Pour tous les amateurs de luxe et d'exotisme à bon marché, pour tous les frustrés qui rêvent de puissance et de volupté, pour tous les affairistes qui aspirent à des gains sans grosse bourse déliée, une seule destination de nos jours s'impose : le Vietnam communiste à l'économie de marché. Où donc peut-on mener une vie de nabab entouré de serviteurs avec festin et sortie tous les jours avec quelques milliers de francs par mois ? Quoi de plus valorisant pour l'ego d'un simple quidam quand il est susceptible de se faire vénérer comme un dieu par la seule vertu d'un don (même d'un don d'autrui dont il n'est que le transmetteur) de quelques centaines de francs, geste généreux qui peut rapporter gros quand il est bien calculé ? -- Un ouvrier belge d'origine vietnamienne revenu en vacances au pays est ainsi devenu une sorte de génie tutélaire d'un village misérable pour avoir distribué une cinquantaine de francs à chaque famille villageoise, et par la grâce de cette position y bénéficie du gîte et du couvert gratuits avec en plus une jolie fille à sa disposition.-- Quant aux affaires, il n'y qu'à voir l'empressement des investisseurs de tous pays auprès des autorités vietnamiennes pour réaliser combien elles promettent d'être profitables.
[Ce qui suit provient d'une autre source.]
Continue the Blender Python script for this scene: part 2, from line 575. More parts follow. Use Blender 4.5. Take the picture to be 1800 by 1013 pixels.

Les apologistes du succès de l'ouverture économique à tout crin sans garde-fou légal et politique semblent ignorer l'envers de la médaille qui réside dans la mise à l'encan des ressources naturelles du pays, le gonflement des dettes publiques, la corruption généralisée et surtout l' affaissement des valeurs morales joint à la perte de toute dignité humaine sans défense devant l'argent-roi. Si tous les Vietnamiens se sentent concernés par l'affaire Waché qui fait les choux gras de la presse locale, c'est qu'ils comprennent que loin d'être un cas isolé comme veulent le faire croire les autorités, elle ne fait que refléter la réalité des rapports de force en œuvre au Vietnam où la morgue des étrangers nantis, leur grossier dédain des autochtones rappelle le "bon temps" du colonialisme de sinistre mémoire.
Plus que l'abus de pouvoir du petit patron Georges Waché dont la brutalité et les jeux graveleux aux dépens d'ouvriers soumis par peur de perdre un emploi de galérien lui auraient valu en France des années d'emprisonnement et des frais de dédommagement faramineux, c'est la légèreté avec laquelle les autorités traitent l'affaire qui fait scandale. Comment un régime dont la seule possible légitimité se fonde sur la guerre contre les colonialistes, qui se vante d'un nationalisme pointilleux et qui se dit patrie des travailleurs peut-il fermer les yeux sur des atteintes évidentes aux droits les plus élémentaires de l'ouvrier et à la dignité humaine commises par un patron étranger qui se conduit comme un seigneur sur terrain conquis ? A moins que des pots-de-vin n'aient été reçus, rien ne justifie la mansuétude des autorités envers Georges Waché sous le fumeux prétexte d'éviter les vagues : ou Georges Waché est un cas isolé et des mesures à son encontre contenteraient l'opinion sans effrayer personne, ou c'est une pointe de l'iceberg et sa condamnation servirait d'avertissement aux apprentis colons tout en contribuant à l' assainissement des mœurs.
Mais peut-être les apparatchiks vietnamiens sont-ils convertis non seulement au capitalisme mais aussi au colonianisme revisé à la Paul Johnson (cf. article de ce dernier dans Libération du 29/4/1994) considéré comme une entreprise morale, la seule solution "pour porter secours aux pays dont les gouvernements locaux ont été laminés et où les conditions les plus élémentaires de ce qu'on appelle la vie civilisée ont disparu". Dommage pour eux que les (néo) colonisés ne l'entendent pas ainsi. Même si les colons (investisseurs) apportent la prospérité, ce qui n'est pas démontré, leur arrogance et leur mépris finissent toujours par soulever contre eux et leurs complices les colonisés humiliés dans leur quête d'une dignité bafouée.